Task material:
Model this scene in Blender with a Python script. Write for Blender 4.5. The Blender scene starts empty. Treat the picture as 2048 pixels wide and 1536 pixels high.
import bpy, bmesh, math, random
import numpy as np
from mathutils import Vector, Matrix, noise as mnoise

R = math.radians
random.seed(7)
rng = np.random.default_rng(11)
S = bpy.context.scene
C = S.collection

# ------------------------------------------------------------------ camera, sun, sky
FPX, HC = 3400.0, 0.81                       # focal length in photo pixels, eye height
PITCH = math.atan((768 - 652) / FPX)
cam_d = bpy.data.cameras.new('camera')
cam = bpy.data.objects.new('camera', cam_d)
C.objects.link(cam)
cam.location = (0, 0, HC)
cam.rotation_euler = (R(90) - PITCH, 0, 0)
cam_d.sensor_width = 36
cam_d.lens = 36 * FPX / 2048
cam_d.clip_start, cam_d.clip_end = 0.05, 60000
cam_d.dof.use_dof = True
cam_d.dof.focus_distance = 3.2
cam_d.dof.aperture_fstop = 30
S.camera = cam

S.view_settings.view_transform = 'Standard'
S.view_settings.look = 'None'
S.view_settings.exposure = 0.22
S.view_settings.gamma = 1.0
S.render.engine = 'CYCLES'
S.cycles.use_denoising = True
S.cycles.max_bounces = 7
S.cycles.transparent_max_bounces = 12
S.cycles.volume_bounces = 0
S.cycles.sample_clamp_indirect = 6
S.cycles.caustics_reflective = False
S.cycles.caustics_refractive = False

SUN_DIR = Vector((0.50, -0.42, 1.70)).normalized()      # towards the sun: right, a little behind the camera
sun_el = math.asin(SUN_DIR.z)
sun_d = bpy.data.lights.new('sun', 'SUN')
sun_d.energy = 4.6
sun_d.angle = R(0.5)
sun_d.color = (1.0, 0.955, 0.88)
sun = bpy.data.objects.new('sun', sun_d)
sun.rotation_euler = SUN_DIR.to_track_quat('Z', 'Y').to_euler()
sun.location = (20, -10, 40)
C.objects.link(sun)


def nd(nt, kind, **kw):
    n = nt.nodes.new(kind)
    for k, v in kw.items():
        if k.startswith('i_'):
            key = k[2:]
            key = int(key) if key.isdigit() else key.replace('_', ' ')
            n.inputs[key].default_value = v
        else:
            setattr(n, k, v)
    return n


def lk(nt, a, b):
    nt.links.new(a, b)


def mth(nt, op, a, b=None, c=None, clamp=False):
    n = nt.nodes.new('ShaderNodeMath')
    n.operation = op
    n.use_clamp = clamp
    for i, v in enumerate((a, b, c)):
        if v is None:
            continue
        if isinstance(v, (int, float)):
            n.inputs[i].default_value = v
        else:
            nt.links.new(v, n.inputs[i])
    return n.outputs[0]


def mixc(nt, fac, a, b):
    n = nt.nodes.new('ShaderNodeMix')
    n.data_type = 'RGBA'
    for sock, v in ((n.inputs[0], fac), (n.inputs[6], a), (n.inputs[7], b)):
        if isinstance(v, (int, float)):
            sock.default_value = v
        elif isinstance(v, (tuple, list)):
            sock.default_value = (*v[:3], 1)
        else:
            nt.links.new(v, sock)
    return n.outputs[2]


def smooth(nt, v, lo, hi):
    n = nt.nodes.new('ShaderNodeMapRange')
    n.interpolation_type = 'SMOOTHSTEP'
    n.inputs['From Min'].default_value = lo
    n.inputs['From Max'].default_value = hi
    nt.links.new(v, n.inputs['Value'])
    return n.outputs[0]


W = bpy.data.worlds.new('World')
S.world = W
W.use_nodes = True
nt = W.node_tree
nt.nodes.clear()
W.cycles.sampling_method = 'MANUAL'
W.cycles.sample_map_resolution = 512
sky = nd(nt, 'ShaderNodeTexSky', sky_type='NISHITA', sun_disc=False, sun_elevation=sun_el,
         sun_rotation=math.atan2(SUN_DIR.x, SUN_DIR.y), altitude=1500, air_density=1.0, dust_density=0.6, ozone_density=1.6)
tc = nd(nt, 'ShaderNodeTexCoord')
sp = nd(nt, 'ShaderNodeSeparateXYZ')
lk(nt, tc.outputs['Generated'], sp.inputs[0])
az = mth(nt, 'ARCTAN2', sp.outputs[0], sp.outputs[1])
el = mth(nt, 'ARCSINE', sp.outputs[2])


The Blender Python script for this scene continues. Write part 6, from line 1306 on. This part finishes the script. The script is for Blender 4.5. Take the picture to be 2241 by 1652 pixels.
---
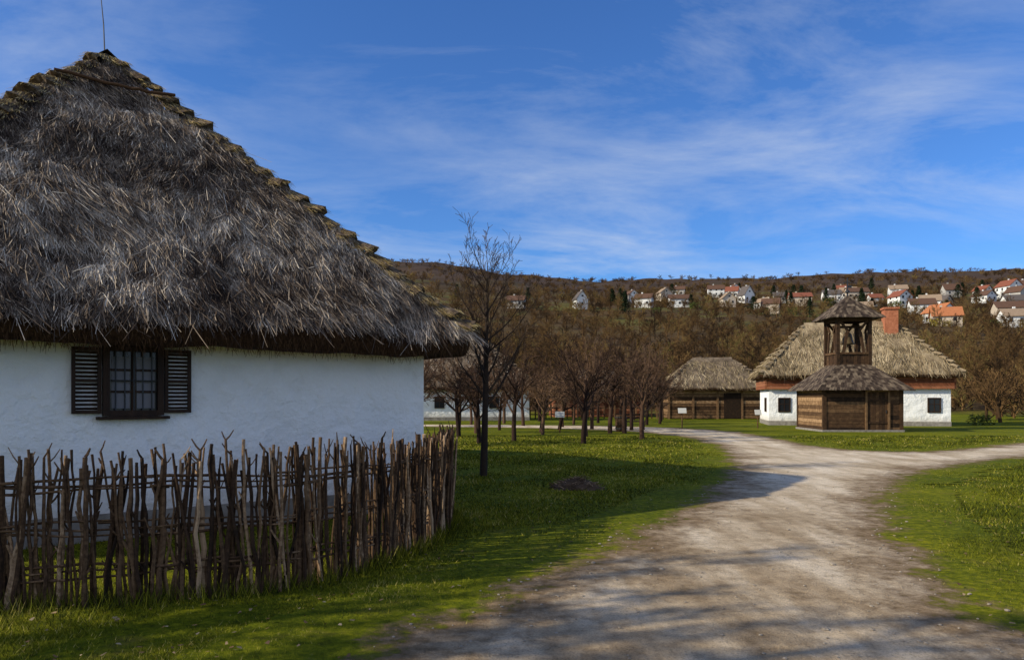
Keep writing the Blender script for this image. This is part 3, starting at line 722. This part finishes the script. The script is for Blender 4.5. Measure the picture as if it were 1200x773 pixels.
* * *
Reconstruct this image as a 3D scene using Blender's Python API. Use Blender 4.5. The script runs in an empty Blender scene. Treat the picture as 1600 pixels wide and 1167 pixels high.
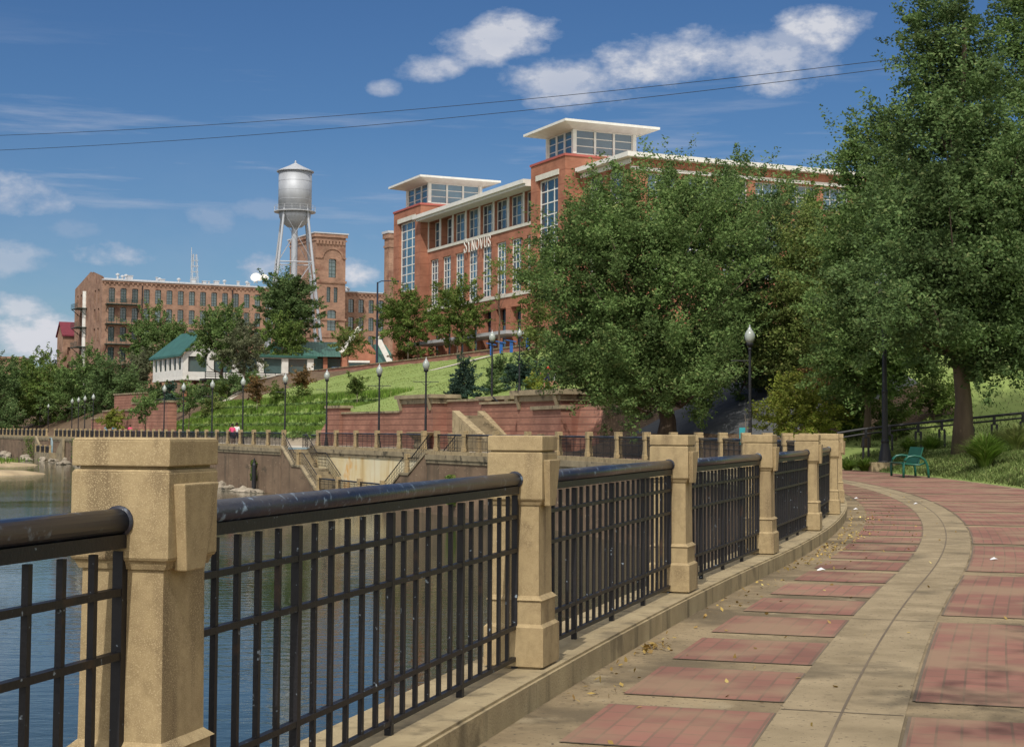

Work instructions:
Using the listing above, show each line holding the string "image".

Expected answer:
Keep writing the Blender script for this image. This is part 3, starting at line 722. This part finishes the script. The script is for Blender 4.5. Measure the picture as if it were 1200x773 pixels.
Reconstruct this image as a 3D scene using Blender's Python API. Use Blender 4.5. The script runs in an empty Blender scene. Treat the picture as 1600 pixels wide and 1167 pixels high.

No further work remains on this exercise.